Tactical use of nitrogen in canola to manage risk and include break crops in northern Wimmera

Time by rate of N for canola


27 Feb 2012

Project Description

Nitrogen fertiliser is often the single biggest variable cost to canola growers in the northern Wimmera.
Throughout the drought, canola was commonly dropped from the rotation in the region as it was seen as a risky crop. To counter some of this risk, some growers changed from pre-drilling all nitrogen fertiliser to splitting or deferring all nitrogen fertiliser applications.
Current recommendations suggest deferring N to the eight leaf stage is possible so long as reasonable amounts of N are present in the soil at sowing time, with rates far more important than timing.

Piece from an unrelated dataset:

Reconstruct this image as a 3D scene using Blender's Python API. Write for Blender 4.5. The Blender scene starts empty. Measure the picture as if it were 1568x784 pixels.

Defering allows growers to better assess seasonal conditions and therefore yield potential before committing to N application.
Research in CW NSW in wetter seasons the 1990s showed N could be applied at flowering and still provide yield response in a good season. The wet season of 2010 created many questions from growers about how late N fertiliser could be applied to canola.
In addition to timing, the ideal rate of N is queried as well as the efficiency with which N is used when applied early or later in crop growth.
Canola seed typically contains 40 kg N per tonne of grain, and a normal nitrogen use efficiency is around 50%. Therefore, current recommendations suggest canola requires 75 to 80 kg N from all sources to produce each tonne of grain. However, more recent trials by IREC/Better Oilseeds and demonstrations by Topcrop State Focus in 2001 suggest that a figure of 60kg N would probably suffice, particularly for higher yielding crops. The exception is in waterlogged situations.
The trial was undertaken in collaboration with a Wimmera farmers group and local agribusiness organisations, with support from the Grains Research and Development Corporation Its aim is to determine the optimal timing of N fertiliser and the rates for the northern Wimmera.